Em aberto

Anabela Fino

Caso encerrado. Assim classifica o secretário-geral da UGT, João Proença, a promulgação pelo Presidente da República do Código do Trabalho. Como se se tratasse de uma porta que se fecha deixando para trás um pesadelo. Como se se varresse para debaixo do tapete o lixo incómodo. Como se se apagasse por artes mágicas as provas comprometedoras de um crime hediondo. Como se, uma vez promulgado, o Código do Trabalho – que Proença reconhece ser mau, «nomeadamente por pôr em causa o valor dos salários e do trabalho extraordinário», e por não resolver os «problemas da economia e das empresas» – dali não resultassem quaisquer consequências.

Caso encerrado? Caso encerrado para quem?

Certamente que Proença e a UGT gostariam de pôr uma pedra no assunto, testemunho da sua traição, mais uma, aos trabalhadores portugueses. Gostariam de fazer esquecer que as alterações à legislação laboral resultam do Compromisso para o Crescimento, Competitividade e Emprego, subscrito pela UGT a 18 de Janeiro com o Governo e o patronato, em obediência cega aos ditames do memorando de entendimento assinado por PS, PSD e CDS com a troika estrangeira. Gostariam de apagar da memória dos portugueses o facto dessas alterações terem sido aprovadas na AR por PSD e CDS com a conivência do PS (de que Proença é um dos dirigentes), traduzida na fórmula abstrusa que José Seguro baptizou de «abstenção violenta». Gostariam de poder continuar a convencer os incautos das «boas intenções» da UGT ao integrar a troika, mais uma, da concertação social, como se desconhecesse os resultados não só expectáveis como assumidamente prosseguidos nas alterações que apadrinhou.
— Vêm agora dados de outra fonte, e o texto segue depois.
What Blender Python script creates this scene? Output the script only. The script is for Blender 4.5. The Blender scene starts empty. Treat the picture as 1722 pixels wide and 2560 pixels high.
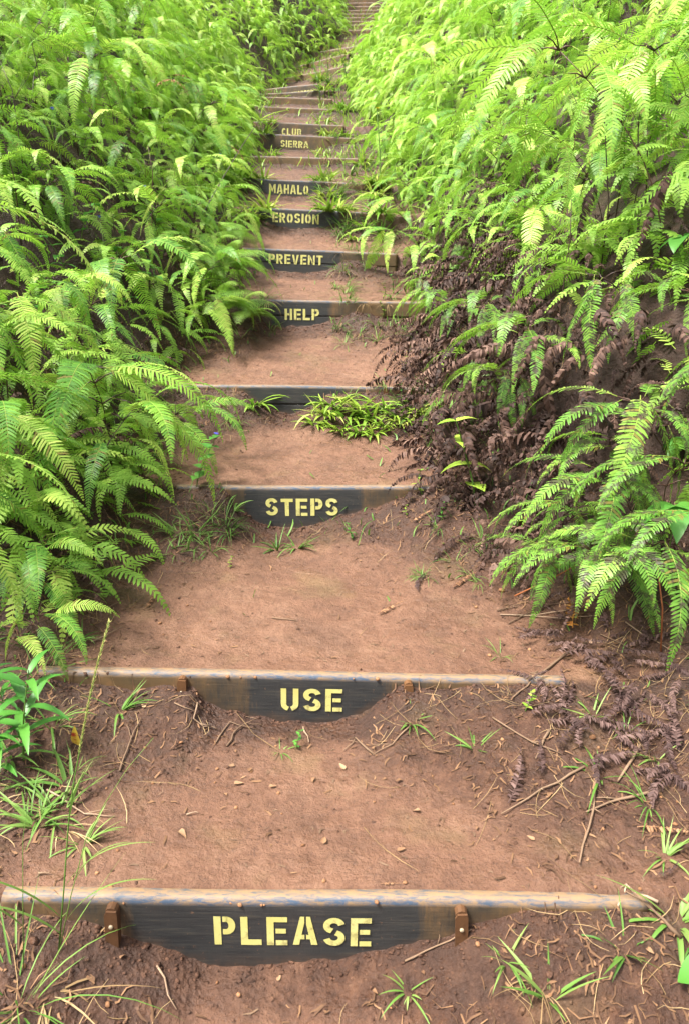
import bpy, math, random
import numpy as np
from mathutils import Vector, Matrix, Euler, noise

S = bpy.context.scene
COL = S.collection
R = math.radians

# ------------------------------------------------------------------ camera, sky, sun, exposure
U = 2.0                       # metres per survey unit
EYE = 1.63
PITCH = R(17.2)
FPX = 1747.0
cam_d = bpy.data.cameras.new('camera')
cam = bpy.data.objects.new('camera', cam_d); COL.objects.link(cam)
cam.location = (0, 0, EYE); cam.rotation_euler = (R(90) - PITCH, 0, 0)
cam_d.sensor_fit = 'VERTICAL'; cam_d.sensor_height = 36.0; cam_d.sensor_width = 36.0
cam_d.lens = FPX / 2560 * 36
cam_d.clip_start = 0.05; cam_d.clip_end = 600
cam_d.dof.use_dof = True; cam_d.dof.focus_distance = 3.0; cam_d.dof.aperture_fstop = 9.0
S.camera = cam

SUN_EL, SUN_AZ = R(62), R(-120)     # azimuth measured from +Y towards +X
w = bpy.data.worlds.new('World'); S.world = w; w.use_nodes = True
nt = w.node_tree; nt.nodes.clear()
sky = nt.nodes.new('ShaderNodeTexSky'); sky.sky_type = 'NISHITA'; sky.sun_disc = False
sky.sun_elevation = SUN_EL; sky.sun_rotation = SUN_AZ
sky.air_density = 1.0; sky.dust_density = 6.0; sky.ozone_density = 0.5
hsv = nt.nodes.new('ShaderNodeHueSaturation'); hsv.inputs['Saturation'].default_value = 0.25
bg = nt.nodes.new('ShaderNodeBackground'); bg.inputs['Strength'].default_value = 0.115
wo = nt.nodes.new('ShaderNodeOutputWorld')
nt.links.new(sky.outputs[0], hsv.inputs['Color']); nt.links.new(hsv.outputs[0], bg.inputs[0]); nt.links.new(bg.outputs[0], wo.inputs[0])
sd = bpy.data.lights.new('sun', 'SUN'); sd.energy = 3.6; sd.angle = R(13); sd.color = (1.0, 0.95, 0.86)
so = bpy.data.objects.new('sun', sd); COL.objects.link(so)
so.location = (-6, -4, 14)
so.rotation_euler = Vector((-math.sin(SUN_AZ)*math.cos(SUN_EL), -math.cos(SUN_AZ)*math.cos(SUN_EL), -math.sin(SUN_EL))).to_track_quat('-Z', 'Y').to_euler()
S.view_settings.view_transform = 'Standard'; S.view_settings.look = 'None'
S.view_settings.exposure = 1.7; S.view_settings.gamma = 1.0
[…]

Sucede porém que no caso vertente os parceiros de eleição da UGT não poupam elogios a Proença, fazendo questão de sublinhar a quota parte que lhe cabe na paternidade do aborto. No dia da promulgação do Código do Trabalho, o ministro Álvaro Santos Pereira veio de novo lembrá-lo – «a legislação laboral só foi conseguida porque tivemos um acordo de concertação social» – frisando que «todo o articulado da lei laboral foi discutido à vírgula, num trabalho muito intenso de muitos meses e que culminou no acordo de concertação social, mas prosseguiu com a discussão com os parceiros sociais».

Proença, tal como a UGT, tenta ainda fazer crer que a «revisão da legislação laboral evita uma maior desregulação do mercado de trabalho e novas formas de despedimento», mas não consegue avançar um argumento que seja na defesa desta tese quando confrontado com o crescimento galopante do desemprego, prova provada da falácia da apregoada «rigidez» da legislação laboral.

Temos pois que o caso estará tudo o que Proença quiser menos encerrado, pois o acordo que assinou acaba de escancarar as portas à redução dos salários, ao trabalho forçado e gratuito, aos despedimentos sem justa causa, à liquidação da contratação colectiva, à lei da selva no mundo do trabalho, com a inevitável consequência de mais opressão e exploração nas empresas, mais pobreza e mais miséria, o que só tem paralelo com as condições laborais vigentes no tempo do fascismo.

Talvez a UGT de Proença não saiba – sabem-no certamente os trabalhadores nela filiados – mas casos destes não se encerram. As traições de classe podem retardar a luta, não a impedem. É uma questão de tempo e de consciência.